● PROBLEM TO SOLVE
Word for word, restate the lines from the start of the data below through the line containing "def nrm(v): return".

● DATA BLOCK
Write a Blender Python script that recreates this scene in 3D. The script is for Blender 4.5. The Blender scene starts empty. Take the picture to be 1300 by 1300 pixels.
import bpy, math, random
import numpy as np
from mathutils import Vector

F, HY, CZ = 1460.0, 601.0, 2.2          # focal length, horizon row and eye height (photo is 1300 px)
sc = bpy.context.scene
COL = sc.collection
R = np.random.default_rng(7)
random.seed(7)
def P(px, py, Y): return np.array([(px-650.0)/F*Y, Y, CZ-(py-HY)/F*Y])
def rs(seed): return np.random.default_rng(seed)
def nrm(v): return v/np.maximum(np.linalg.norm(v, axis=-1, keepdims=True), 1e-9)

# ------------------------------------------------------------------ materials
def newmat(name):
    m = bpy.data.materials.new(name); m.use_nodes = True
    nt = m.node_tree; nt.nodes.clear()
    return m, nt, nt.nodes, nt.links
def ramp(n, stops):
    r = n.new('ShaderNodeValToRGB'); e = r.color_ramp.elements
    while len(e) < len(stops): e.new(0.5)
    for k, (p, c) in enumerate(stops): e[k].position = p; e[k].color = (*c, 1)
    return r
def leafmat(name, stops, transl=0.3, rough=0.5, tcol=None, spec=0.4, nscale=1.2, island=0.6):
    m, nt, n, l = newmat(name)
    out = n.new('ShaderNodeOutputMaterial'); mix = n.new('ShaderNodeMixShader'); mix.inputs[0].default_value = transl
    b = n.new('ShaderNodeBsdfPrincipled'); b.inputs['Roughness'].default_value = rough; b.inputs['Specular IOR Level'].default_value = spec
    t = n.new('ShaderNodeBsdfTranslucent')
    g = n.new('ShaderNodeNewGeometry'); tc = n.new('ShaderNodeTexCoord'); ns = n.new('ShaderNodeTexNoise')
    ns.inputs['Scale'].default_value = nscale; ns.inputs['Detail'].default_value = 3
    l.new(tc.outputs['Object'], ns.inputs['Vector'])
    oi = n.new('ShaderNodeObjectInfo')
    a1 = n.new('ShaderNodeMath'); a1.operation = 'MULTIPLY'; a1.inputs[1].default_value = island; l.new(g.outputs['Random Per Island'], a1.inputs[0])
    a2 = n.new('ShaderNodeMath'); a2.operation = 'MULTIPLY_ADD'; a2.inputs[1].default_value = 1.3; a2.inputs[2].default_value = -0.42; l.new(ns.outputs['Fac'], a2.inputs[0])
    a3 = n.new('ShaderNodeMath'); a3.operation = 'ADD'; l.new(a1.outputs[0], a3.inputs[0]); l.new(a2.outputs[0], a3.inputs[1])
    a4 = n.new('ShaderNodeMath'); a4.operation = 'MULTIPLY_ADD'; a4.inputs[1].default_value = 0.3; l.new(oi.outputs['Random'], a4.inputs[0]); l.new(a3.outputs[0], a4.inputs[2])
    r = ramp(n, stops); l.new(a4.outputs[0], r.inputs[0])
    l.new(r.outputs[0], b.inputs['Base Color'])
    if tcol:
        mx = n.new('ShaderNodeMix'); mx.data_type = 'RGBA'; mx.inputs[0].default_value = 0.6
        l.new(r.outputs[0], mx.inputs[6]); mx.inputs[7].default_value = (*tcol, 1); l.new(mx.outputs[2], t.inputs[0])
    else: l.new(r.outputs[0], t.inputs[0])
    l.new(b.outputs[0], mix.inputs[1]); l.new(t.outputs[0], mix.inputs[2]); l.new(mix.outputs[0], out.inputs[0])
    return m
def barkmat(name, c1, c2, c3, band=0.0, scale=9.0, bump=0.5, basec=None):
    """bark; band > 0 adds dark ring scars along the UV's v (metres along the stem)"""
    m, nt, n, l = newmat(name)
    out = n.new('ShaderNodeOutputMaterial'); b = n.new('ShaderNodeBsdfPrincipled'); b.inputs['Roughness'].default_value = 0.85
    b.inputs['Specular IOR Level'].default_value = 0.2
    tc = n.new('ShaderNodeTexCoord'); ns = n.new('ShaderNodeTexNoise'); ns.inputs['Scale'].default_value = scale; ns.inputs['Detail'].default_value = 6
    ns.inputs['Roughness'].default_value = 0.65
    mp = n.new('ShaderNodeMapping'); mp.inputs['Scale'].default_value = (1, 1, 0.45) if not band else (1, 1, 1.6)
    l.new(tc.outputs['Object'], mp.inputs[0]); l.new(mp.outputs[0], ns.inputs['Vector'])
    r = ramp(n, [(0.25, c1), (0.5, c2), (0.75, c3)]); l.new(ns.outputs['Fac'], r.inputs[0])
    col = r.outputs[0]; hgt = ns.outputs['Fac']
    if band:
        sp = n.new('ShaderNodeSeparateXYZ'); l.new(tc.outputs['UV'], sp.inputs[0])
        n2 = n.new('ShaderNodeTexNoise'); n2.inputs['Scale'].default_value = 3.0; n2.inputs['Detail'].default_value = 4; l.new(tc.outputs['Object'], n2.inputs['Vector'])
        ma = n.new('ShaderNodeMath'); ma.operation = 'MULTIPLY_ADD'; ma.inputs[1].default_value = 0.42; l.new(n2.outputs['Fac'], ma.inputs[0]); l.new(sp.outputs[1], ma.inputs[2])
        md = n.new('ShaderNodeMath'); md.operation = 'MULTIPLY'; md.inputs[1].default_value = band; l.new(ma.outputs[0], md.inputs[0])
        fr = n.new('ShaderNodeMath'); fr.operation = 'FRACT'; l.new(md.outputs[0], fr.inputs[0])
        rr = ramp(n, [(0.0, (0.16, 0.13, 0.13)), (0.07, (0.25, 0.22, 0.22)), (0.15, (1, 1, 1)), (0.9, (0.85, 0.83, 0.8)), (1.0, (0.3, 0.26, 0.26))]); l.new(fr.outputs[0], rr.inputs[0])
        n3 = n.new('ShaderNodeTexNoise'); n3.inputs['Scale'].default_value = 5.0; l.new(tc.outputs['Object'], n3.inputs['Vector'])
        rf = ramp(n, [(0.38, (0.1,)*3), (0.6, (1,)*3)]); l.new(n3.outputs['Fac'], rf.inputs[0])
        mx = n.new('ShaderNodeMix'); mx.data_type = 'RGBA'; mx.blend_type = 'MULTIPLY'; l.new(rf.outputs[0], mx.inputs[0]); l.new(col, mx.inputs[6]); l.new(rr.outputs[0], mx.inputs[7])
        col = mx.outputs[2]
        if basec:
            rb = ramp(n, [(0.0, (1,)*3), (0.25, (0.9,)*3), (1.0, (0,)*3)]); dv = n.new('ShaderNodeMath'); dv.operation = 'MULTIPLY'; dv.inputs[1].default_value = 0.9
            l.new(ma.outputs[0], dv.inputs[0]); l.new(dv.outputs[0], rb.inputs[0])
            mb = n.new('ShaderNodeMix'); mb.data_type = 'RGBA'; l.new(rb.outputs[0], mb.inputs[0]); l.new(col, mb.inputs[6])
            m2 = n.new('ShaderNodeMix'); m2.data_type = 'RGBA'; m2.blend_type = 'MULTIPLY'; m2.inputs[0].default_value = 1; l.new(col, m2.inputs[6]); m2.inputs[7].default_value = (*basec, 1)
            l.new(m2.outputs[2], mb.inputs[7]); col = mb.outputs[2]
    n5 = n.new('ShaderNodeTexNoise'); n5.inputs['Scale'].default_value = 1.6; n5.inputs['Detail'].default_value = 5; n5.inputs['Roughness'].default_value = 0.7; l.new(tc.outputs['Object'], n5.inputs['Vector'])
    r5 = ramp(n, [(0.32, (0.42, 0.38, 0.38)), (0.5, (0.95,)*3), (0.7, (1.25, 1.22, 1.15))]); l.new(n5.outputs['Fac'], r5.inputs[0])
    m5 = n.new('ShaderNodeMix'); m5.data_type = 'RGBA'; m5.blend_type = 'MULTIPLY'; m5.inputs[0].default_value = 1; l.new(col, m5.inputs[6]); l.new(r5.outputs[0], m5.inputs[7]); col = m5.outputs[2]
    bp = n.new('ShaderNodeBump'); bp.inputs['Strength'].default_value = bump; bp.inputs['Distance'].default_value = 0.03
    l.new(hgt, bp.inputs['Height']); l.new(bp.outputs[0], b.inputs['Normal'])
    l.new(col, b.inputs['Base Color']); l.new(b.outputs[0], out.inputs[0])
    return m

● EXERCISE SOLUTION
Write a Blender Python script that recreates this scene in 3D. The script is for Blender 4.5. The Blender scene starts empty. Take the picture to be 1300 by 1300 pixels.
import bpy, math, random
import numpy as np
from mathutils import Vector

F, HY, CZ = 1460.0, 601.0, 2.2          # focal length, horizon row and eye height (photo is 1300 px)
sc = bpy.context.scene
COL = sc.collection
R = np.random.default_rng(7)
random.seed(7)
def P(px, py, Y): return np.array([(px-650.0)/F*Y, Y, CZ-(py-HY)/F*Y])
def rs(seed): return np.random.default_rng(seed)
def nrm(v): return v/np.maximum(np.linalg.norm(v, axis=-1, keepdims=True), 1e-9)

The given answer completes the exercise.